Probabilistic relations for modelling epistemic and aleatoric uncertainty: its semantics and automated reasoning with theorem proving

Probabilistic programming is a programming paradigm that combines general computer programming, statistical inference, and formal semantics to help systems to made decisions when facing uncertainty. Probabilistic programs are ubiquitous and believed to have a major impact on machine intelligence. While many probabilistic algorithms have been used in practice in different domains, their automated verification based on formal semantics is still a relatively new research area. In the last two decades, it has been attracting a lot of interest. Many challenges, however, still remain.

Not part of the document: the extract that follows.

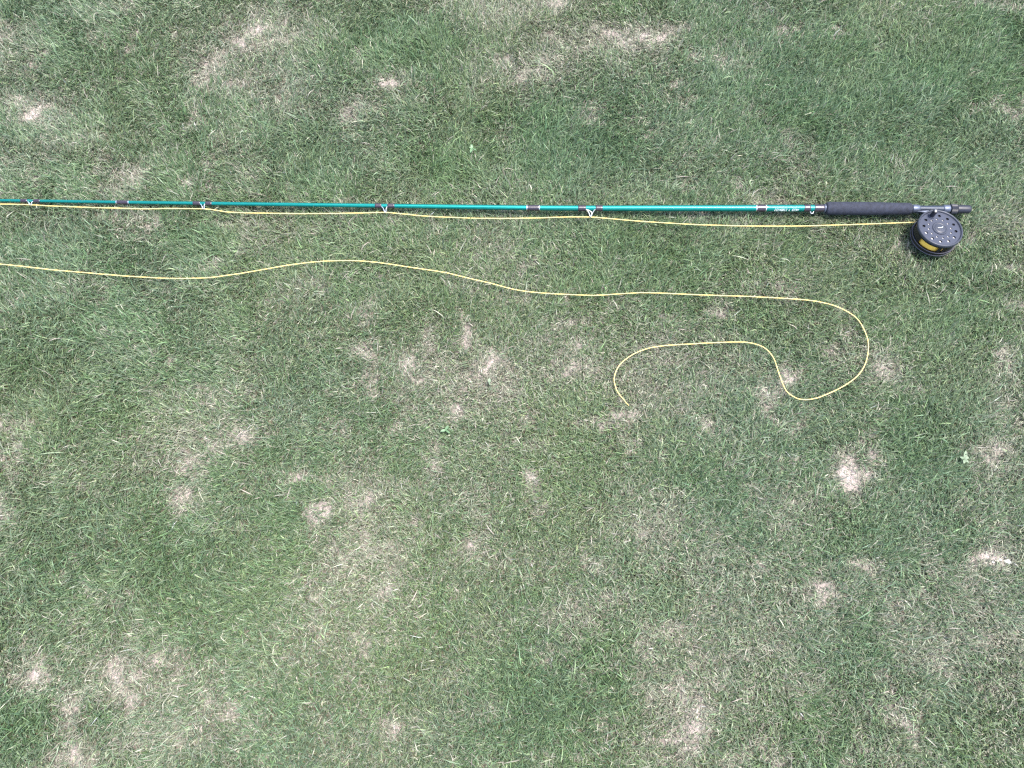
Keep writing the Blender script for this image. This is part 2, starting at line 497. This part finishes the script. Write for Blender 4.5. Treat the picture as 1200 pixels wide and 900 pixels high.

Our work presented in this paper, probabilistic relations, takes a step into our vision to tackle these challenges. Our work in essence is based on Hehner's predicative probabilistic programming, but there are several obstacles to the wider adoption of his work. Our contributions here include (1) the formalisation of its syntax and semantics by introducing an Iverson bracket notation to separate relations from arithmetic; (2) the formalisation of relations using Unifying Theories of Programming (UTP) and probabilities outside the brackets using summation over the topological space of the real numbers; (3) the constructive semantics for probabilistic loops using the Kleene's fixed point theorem; (4) the enrichment of its semantics from distributions to subdistributions and superdistributions in order to deal with the constructive semantics; (5) the unique fixed point theorem to largely simplify the reasoning about probabilistic loops; and (6) the mechanisation of our theory in Isabelle/UTP, an implementation of UTP in Isabelle/HOL, for automated reasoning using theorem proving. We demonstrate six interesting examples, and among them, one is about robot localisation, two are classification problems in machine learning, and two contain probabilistic loops.